Palm Pre is close, but no cigar

Don’t get me wrong. Palm’s keynote at CES was impressive (I wasn’t there, but thanks to liveblogging from gdgt, TreoCentral and cnet, I feel like I was). Palm’s webOS platform and Pre smartphone take the best of the iPhone and Google Android, mix them together and fix all their flaws. It’s an excellent smartphone.

And a year ago, maybe even six months ago, that might have mattered.

The mobile market is crowded and getting more crowded. The line between smartphones and feature phones is blurrier than ever, and might be eradicated entirely if Android fulfills its promise to become the dominant “feature phone” OS. Here in the US, the battle lines are drawn, with each major carrier having a preferred smart platform. Verizon has Blackberry, T-Mobile has Android, AT&T has the iPhone, and now Sprint has the Pre. And even there, Palm is snatching defeat from the jaws of victory, hitching their wagon to a carrier that is best known in the last few years for hemorrhaging customers and money alike. The Pre doesn’t even support Wimax.

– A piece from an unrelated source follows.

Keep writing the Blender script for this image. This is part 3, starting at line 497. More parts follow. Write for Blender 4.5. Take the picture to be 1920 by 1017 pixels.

See, here’s the problem. The Pre doesn’t fit. It’s a great smartphone, but that’s not enough anymore. You have to plug into a whole ecosystem to make it work. Palm’s intent is for the Pre (which comes with Exchange OTA sync out of the box) to plug into anything, and it might work, but it’s a longshot.

I’ll be sticking with Windows Mobile for my smartphone needs at least for another year or so. Because I use Microsoft Office on my other PCs, sync my files with Live Mesh, manage my media with Windows Media Player, email with Exchange, manage my photos with Live Photos, etc. I use a Microsoft smartphone because I’ve already bought in to Microsoft services. And services are coming to drive device selection, not the other way around. And Palm, as cool as their new platform is, doesn’t supply services.

Maybe this is where their partner announcements will pay off. Facebook featured prominently in their keynote, as did Google. But can someone other than Google make a better Android than Android? I wouldn’t put money on it. Palm’s last fight will be a good one, they’ll go down swinging, but the ending is not in doubt.